▶ [YOUR GOAL]
Copy each line of the listing below exactly.

▶ [DATA PROVIDED]
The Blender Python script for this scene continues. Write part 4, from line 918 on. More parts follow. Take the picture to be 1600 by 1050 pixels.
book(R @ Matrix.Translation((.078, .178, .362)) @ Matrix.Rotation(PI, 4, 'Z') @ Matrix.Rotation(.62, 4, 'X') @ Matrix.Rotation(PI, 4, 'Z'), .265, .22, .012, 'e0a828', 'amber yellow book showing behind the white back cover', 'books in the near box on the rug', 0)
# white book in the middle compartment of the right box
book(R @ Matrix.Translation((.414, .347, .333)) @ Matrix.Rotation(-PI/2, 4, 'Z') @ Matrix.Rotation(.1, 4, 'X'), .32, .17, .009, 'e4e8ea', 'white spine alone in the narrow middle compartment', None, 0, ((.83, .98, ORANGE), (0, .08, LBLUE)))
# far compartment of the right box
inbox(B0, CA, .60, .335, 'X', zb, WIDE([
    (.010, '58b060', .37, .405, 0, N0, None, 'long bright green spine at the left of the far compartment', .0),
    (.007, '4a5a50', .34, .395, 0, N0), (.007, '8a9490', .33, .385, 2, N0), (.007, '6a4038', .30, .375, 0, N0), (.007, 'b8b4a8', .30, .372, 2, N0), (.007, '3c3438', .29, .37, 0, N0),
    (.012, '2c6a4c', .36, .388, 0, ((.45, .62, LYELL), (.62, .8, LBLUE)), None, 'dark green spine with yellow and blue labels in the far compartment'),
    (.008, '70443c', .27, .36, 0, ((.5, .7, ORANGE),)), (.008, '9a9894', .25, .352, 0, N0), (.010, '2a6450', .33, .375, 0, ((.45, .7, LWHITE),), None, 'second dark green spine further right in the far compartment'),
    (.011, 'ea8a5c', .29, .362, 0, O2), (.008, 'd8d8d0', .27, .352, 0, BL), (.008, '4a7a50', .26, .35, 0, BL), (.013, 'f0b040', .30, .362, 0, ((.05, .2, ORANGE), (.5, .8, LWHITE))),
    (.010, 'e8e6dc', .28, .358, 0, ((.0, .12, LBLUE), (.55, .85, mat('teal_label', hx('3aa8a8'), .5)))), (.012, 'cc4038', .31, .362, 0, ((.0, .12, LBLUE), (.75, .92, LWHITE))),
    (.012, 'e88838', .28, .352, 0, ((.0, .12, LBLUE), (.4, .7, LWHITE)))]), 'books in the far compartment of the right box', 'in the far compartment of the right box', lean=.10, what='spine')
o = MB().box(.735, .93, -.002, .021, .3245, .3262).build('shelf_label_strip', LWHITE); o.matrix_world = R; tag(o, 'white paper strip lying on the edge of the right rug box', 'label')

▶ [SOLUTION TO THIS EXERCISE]
The Blender Python script for this scene continues. Write part 4, from line 918 on. More parts follow. Take the picture to be 1600 by 1050 pixels.
book(R @ Matrix.Translation((.078, .178, .362)) @ Matrix.Rotation(PI, 4, 'Z') @ Matrix.Rotation(.62, 4, 'X') @ Matrix.Rotation(PI, 4, 'Z'), .265, .22, .012, 'e0a828', 'amber yellow book showing behind the white back cover', 'books in the near box on the rug', 0)
# white book in the middle compartment of the right box
book(R @ Matrix.Translation((.414, .347, .333)) @ Matrix.Rotation(-PI/2, 4, 'Z') @ Matrix.Rotation(.1, 4, 'X'), .32, .17, .009, 'e4e8ea', 'white spine alone in the narrow middle compartment', None, 0, ((.83, .98, ORANGE), (0, .08, LBLUE)))
# far compartment of the right box
inbox(B0, CA, .60, .335, 'X', zb, WIDE([
    (.010, '58b060', .37, .405, 0, N0, None, 'long bright green spine at the left of the far compartment', .0),
    (.007, '4a5a50', .34, .395, 0, N0), (.007, '8a9490', .33, .385, 2, N0), (.007, '6a4038', .30, .375, 0, N0), (.007, 'b8b4a8', .30, .372, 2, N0), (.007, '3c3438', .29, .37, 0, N0),
    (.012, '2c6a4c', .36, .388, 0, ((.45, .62, LYELL), (.62, .8, LBLUE)), None, 'dark green spine with yellow and blue labels in the far compartment'),
    (.008, '70443c', .27, .36, 0, ((.5, .7, ORANGE),)), (.008, '9a9894', .25, .352, 0, N0), (.010, '2a6450', .33, .375, 0, ((.45, .7, LWHITE),), None, 'second dark green spine further right in the far compartment'),
    (.011, 'ea8a5c', .29, .362, 0, O2), (.008, 'd8d8d0', .27, .352, 0, BL), (.008, '4a7a50', .26, .35, 0, BL), (.013, 'f0b040', .30, .362, 0, ((.05, .2, ORANGE), (.5, .8, LWHITE))),
    (.010, 'e8e6dc', .28, .358, 0, ((.0, .12, LBLUE), (.55, .85, mat('teal_label', hx('3aa8a8'), .5)))), (.012, 'cc4038', .31, .362, 0, ((.0, .12, LBLUE), (.75, .92, LWHITE))),
    (.012, 'e88838', .28, .352, 0, ((.0, .12, LBLUE), (.4, .7, LWHITE)))]), 'books in the far compartment of the right box', 'in the far compartment of the right box', lean=.10, what='spine')
o = MB().box(.735, .93, -.002, .021, .3245, .3262).build('shelf_label_strip', LWHITE); o.matrix_world = R; tag(o, 'white paper strip lying on the edge of the right rug box', 'label')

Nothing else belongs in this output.